The exertion of the conscious will over the life-shape of the individual, at its best, is almost a tactile process; the emotions and the muscles become a concerted system working toward the movement of the world. If you sit down in front of a keyboard things come out of you. Why? Are we not bounded systems?
So what I mean to say is I think I'll start updating this thing more regularly. Just to practice, you know, actually writing instead of producing product. Most of my writing is product. It's selling something. Here I might bore you, but I promise not to sell you anything.
Can we stop selling? Ever?
If you've ever read The Golden Flowerpot, by Hoffman, there are these passages where the main character, Anselmus, gets drawn out of daily reality by Serpentina, the personification of his poetic inspiration. Foofy shit, right? Her heralds are serpents, of course. The first time, he sees some jeweled, emerald serpents in a tree. They coil around, resplendent in beauty, and speak to him in a secret language.

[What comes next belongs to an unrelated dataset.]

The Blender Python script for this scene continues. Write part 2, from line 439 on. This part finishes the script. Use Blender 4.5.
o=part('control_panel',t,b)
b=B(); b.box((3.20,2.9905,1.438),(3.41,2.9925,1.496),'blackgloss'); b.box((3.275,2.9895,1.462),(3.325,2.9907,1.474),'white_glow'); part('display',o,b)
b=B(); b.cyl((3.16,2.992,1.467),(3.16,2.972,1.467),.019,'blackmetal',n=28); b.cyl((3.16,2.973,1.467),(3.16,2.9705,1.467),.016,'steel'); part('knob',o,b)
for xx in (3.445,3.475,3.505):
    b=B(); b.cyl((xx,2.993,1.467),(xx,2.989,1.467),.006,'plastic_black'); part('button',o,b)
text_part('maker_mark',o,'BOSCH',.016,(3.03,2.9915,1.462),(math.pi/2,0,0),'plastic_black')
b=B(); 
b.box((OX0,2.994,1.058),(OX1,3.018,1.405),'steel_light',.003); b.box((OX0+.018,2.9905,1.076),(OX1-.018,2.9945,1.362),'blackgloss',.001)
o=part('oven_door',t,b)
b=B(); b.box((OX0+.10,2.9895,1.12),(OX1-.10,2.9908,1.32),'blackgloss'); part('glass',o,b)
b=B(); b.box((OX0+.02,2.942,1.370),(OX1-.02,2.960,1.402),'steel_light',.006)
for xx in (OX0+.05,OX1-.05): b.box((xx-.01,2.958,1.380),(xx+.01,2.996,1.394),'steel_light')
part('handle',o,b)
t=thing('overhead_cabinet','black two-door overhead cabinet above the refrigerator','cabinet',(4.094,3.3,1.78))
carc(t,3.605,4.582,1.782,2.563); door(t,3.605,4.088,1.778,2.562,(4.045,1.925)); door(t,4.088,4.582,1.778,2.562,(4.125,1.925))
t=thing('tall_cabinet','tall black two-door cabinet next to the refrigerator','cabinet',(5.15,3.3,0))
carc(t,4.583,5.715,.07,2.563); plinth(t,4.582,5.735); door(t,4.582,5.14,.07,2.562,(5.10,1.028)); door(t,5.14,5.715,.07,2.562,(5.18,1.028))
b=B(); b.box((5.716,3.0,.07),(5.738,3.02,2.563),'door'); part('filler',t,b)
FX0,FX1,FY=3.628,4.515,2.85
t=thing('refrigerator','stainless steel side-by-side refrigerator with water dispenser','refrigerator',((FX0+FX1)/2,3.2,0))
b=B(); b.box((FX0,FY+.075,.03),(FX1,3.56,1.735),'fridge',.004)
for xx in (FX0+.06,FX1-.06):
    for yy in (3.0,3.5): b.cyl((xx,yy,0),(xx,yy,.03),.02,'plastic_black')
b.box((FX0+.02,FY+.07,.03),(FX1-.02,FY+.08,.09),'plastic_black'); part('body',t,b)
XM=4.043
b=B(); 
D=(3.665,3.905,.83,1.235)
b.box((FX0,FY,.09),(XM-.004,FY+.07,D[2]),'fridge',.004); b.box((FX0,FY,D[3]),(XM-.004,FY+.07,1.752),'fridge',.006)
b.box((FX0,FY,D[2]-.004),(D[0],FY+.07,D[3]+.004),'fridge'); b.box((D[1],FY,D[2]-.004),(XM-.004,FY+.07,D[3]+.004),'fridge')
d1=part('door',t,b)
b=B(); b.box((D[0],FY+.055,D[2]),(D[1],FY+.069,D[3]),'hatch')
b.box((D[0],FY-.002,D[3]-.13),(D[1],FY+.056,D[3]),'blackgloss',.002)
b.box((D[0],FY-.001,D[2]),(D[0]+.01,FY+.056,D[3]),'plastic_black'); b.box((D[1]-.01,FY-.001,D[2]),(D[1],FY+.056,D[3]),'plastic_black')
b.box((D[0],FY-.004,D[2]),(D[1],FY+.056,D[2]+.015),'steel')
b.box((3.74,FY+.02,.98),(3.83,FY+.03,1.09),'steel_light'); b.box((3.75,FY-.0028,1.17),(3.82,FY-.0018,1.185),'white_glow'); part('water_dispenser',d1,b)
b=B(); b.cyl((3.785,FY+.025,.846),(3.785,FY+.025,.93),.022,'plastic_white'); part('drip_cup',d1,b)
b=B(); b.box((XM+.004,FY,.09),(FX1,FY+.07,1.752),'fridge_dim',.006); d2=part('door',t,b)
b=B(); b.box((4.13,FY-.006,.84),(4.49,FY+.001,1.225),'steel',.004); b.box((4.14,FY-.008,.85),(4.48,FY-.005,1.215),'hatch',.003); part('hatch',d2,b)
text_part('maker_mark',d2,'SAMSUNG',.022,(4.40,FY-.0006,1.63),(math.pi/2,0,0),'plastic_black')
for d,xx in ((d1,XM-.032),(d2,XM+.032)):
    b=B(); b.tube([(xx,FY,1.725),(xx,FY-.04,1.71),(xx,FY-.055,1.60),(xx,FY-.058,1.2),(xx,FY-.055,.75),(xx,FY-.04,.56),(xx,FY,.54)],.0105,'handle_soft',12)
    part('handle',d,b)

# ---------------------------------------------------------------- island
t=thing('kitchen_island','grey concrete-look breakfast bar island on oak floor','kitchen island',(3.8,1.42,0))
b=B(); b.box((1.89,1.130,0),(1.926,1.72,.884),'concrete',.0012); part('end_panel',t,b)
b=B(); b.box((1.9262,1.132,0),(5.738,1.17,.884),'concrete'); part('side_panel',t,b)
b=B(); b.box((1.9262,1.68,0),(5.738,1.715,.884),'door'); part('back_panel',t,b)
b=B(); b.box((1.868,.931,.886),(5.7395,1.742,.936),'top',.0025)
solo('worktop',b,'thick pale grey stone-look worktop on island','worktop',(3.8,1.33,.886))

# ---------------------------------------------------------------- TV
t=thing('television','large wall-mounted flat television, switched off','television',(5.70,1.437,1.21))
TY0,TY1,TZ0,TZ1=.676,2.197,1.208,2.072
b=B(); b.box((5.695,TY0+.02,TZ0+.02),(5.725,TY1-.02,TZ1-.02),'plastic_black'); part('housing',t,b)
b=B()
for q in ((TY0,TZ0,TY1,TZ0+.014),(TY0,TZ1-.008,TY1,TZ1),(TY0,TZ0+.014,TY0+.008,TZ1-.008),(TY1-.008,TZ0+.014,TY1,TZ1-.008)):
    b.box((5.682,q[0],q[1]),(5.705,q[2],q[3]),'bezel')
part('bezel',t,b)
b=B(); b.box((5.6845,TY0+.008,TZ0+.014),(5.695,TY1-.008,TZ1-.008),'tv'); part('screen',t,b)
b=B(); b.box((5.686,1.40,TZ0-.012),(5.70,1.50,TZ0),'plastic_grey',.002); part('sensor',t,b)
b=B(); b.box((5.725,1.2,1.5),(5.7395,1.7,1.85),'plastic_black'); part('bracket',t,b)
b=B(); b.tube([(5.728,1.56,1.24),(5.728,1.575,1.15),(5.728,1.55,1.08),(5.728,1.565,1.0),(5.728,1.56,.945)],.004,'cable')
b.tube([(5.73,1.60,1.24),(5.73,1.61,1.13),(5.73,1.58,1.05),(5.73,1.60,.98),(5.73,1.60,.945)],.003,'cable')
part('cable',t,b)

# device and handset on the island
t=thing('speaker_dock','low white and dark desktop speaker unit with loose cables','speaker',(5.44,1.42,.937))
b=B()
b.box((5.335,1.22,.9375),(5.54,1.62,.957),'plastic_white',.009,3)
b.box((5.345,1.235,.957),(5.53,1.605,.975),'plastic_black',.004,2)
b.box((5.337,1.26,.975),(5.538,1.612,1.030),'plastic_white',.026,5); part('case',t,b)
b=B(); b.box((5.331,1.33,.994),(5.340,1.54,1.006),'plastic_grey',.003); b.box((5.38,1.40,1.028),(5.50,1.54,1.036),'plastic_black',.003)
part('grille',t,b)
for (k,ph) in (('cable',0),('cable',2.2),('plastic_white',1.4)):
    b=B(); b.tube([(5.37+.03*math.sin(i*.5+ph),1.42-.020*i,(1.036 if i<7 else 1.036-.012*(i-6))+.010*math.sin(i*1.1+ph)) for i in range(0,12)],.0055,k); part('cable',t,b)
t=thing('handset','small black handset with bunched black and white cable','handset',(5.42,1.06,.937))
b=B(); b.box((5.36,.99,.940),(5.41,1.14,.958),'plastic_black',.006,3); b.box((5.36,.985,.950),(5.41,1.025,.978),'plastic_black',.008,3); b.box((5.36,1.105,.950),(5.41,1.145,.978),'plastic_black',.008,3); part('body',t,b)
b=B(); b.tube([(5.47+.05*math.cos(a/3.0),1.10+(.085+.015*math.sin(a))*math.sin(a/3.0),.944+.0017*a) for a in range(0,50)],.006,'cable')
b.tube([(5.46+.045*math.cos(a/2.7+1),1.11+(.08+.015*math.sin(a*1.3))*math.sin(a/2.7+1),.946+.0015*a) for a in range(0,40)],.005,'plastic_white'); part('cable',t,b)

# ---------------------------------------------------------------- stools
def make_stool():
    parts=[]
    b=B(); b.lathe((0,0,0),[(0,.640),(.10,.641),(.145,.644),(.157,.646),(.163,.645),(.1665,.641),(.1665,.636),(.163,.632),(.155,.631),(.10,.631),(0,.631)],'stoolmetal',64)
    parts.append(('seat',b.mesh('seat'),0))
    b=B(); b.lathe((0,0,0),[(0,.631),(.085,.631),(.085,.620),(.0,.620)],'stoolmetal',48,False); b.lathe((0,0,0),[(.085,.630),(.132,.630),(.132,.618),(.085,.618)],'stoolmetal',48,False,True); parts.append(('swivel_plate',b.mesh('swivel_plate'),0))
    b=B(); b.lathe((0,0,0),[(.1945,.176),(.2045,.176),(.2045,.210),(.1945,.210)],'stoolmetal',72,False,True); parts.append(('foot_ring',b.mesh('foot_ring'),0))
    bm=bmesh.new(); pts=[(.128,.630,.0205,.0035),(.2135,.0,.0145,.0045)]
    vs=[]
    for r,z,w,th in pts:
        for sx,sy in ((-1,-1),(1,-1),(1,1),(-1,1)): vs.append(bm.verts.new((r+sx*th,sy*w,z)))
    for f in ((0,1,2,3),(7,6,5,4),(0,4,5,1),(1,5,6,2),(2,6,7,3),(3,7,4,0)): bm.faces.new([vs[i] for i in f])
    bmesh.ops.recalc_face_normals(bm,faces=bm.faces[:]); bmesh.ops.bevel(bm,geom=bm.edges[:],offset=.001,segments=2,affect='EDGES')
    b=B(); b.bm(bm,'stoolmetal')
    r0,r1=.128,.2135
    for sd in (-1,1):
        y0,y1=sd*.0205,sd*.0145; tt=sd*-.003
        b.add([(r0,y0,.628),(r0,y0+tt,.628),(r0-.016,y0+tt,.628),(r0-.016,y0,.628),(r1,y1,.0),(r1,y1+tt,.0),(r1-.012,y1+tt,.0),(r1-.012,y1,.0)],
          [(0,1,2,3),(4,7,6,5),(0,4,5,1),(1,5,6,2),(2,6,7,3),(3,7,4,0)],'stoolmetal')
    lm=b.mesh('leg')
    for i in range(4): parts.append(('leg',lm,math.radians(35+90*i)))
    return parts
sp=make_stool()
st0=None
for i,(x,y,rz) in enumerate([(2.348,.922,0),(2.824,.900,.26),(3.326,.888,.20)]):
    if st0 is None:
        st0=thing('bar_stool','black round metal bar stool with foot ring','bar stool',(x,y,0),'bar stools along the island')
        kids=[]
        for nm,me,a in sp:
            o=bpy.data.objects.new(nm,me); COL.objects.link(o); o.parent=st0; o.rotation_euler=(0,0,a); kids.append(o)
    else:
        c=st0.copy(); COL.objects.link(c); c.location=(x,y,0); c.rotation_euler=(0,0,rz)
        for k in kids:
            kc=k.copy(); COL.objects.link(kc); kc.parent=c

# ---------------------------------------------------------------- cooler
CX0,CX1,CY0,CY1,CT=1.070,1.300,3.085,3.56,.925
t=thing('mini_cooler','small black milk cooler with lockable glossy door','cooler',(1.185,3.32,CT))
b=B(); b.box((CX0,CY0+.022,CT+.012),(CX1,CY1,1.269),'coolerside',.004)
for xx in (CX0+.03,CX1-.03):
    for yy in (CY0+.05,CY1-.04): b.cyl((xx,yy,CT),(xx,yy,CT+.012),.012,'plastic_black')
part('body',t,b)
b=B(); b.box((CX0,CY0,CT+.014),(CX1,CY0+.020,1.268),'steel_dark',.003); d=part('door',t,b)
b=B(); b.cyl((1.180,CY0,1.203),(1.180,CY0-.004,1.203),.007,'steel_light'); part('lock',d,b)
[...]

It sort of distracts him and it's very unclear whether the people around him can tell it's happening. Later these experiences guide him into a shining eternal realm of inspiration, but whatever, we're getting off topic.
The topic is: these interludes, the snakes. When this happens to me it always leads to a line of inquiry I'm not entirely comfortable with.
I don't actually see snakes, don't worry.
There are pattens in trees, there are jewels in reality. There are deep spaces of emotion in the dark, musty, wooden cracks of this world, cracks opened between patterns, patterns that can't be categorized as either natural or man-made. I've done mushrooms and that's sort of the thing I mean, but this emotion is clearer, unclouded by the haze of drug-induded attention-tunneling. It has to do with emotion, with being a child, with play. It has to do with the closets and cabinets that you used to crawl into when you were a little boy or a little girl.
Is this stuff valuable? And by valuable I don't necessarily mean "marketable".
This is a very old conversation, and I doubt I can add anything new.